Incidentally, I went running when the Star Princess cruise ship docked in the Polish port of Gdynia the other week. We took the train to Gdansk/ Danzig, opener of the WWII and seat of Polish ‘resistance’ to Communism. Then We got the train back to a Polish seaside town called Sopot, with perhaps not enough time to spare. I got changed into gear on the train, and pater and a brother and his ladyfriend sought to make our way down the motor way back to Gdynia and the ship docks. Unfortunately, after over an hour of running we realised we would make it back in time for the ship, at the speed we were going. It began to rain, and pater and I were left stranded without money, credit card and map after the other two got onto the nearest bus, and we did not. We carried on for another mile or two, and then got on another bus, which we hoped was going in the correct direction. Of course, the Poles were rather surly/ smelly and did not give us much help with directions. Eventually one nicer man told us where was nearest to get off at the dock. But when we did, this was the twee old tourist dock. We panicked again, had no money for taxi, and then suddenly we saw a Cruise tour bus. We waved our cruise cards at them but they just waved back thinking we were locals/ yokels. I decided to chase the bus for as long as I could, catching it up at traffic lights. It took us a fair way, but then we lost it. We asked some gestapo-looking police who pointed us towards the newer docks, and I ran to finally see it waiting there, with dozens of passengers still outside buying amber and gifts. They had been delayed, and I was still there with a couple of minutes to spare in the first place. The rest of our party were anxiously waiting at the entrance, and some Americans came up to us and said. “Hey, weren’t you the guys who were waving at us. We thought you were friendly passers by”. Very exciting adreneline rush…

September 12th, 2005

I am currently at ‘work’ in the office of my consultancy near granny, and I am refreshing the bbc cricket pages every 30 seconds. It is thrilling, with four sixes in the last 20 minutes! My big parliament event is tomorrow. Boss is coming upstairs with his wife from the kitchen….. More news about Scandinavia and Russia cruising, as well as many article deals and Thinktank activities, all to come soon. Back to cricket/work…

August 22nd, 2005

I am off to Copenhagen tomorrow.

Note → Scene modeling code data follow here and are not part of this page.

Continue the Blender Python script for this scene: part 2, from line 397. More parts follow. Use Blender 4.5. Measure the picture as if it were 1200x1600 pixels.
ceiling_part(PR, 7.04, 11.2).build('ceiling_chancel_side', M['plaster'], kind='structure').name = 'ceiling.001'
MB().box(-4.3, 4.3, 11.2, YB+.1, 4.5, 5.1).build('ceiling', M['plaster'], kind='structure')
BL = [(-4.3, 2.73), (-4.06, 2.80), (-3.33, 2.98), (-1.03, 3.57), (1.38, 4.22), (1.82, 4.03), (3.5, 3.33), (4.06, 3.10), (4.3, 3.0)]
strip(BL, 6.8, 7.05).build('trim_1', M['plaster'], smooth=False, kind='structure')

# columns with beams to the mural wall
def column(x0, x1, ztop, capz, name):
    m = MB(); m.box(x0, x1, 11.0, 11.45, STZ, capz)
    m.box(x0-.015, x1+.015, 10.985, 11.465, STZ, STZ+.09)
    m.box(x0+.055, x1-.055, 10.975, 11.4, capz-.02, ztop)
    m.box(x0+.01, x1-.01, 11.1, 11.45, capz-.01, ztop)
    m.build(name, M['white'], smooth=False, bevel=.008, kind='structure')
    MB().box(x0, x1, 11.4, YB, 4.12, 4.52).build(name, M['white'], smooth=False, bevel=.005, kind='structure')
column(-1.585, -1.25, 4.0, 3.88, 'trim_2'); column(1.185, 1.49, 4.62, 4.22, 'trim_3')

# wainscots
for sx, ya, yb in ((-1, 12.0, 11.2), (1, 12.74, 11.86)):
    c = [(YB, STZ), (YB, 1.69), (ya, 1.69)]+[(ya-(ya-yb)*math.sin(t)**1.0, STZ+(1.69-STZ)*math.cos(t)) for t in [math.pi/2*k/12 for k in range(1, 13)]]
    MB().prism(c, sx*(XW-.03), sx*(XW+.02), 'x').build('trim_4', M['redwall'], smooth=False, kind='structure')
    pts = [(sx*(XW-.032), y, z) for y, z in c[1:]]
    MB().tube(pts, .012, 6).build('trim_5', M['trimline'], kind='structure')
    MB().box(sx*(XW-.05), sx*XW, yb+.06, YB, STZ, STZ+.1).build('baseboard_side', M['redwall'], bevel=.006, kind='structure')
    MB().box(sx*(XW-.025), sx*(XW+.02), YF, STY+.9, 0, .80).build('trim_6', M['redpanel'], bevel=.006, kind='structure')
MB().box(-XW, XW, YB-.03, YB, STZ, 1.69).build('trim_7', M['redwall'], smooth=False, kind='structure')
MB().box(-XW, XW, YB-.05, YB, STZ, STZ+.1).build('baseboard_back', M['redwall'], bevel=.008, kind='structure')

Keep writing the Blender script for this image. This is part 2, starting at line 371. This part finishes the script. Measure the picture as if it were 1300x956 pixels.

Denmark is at the vanguard of the crusade against European integration, having refused the single currency and much else. They were also philosemitic during WWII. As such, I will tip my hat to them in Tivoli Gardens. The full itinerary is as follows. I will hope to keep updating from port-to-port.

Day 1 Copenhagen
Day 2 Oslo
Day 3 At Sea
Day 4 Gdynia/ Sopot/ Gdansk
Day 5 Tallinn
Day 6 St. Petersburg
Day 7 St. Petersburg
Day 8 Helsinki
Day 9 Nynashamn (For Stockholm)
Day 10 At Sea
Day 11 Copenhagen

August 21st, 2005

I am aching a bit and rather sweaty. I just got back from my first 13.5 (though I suspect significantly more than this) mile run. I was driven past St. Albans, to Hemel Hempstead, in the hot sun. Pater, pup and I then ran through St. Albans, towards Radlett town centre, where pup drank from a bucket of soapy water in a petrol station where we stopped for two minutes to buy water. Than on relentlessly- and undulatingly- towards Elstree Village, past the Artichoke pub where I used to go as a schoolboy. Down the motorway and into Edgware and home, in around 1hour 55minutes, with pater and pup ten minutes behind this. Now for some cold cola from a bottle, some M&S trout and mackerel, and the small matter of Arsenal Versus the Russian billionaire. I also must write my piece on the sephardim of Cuba.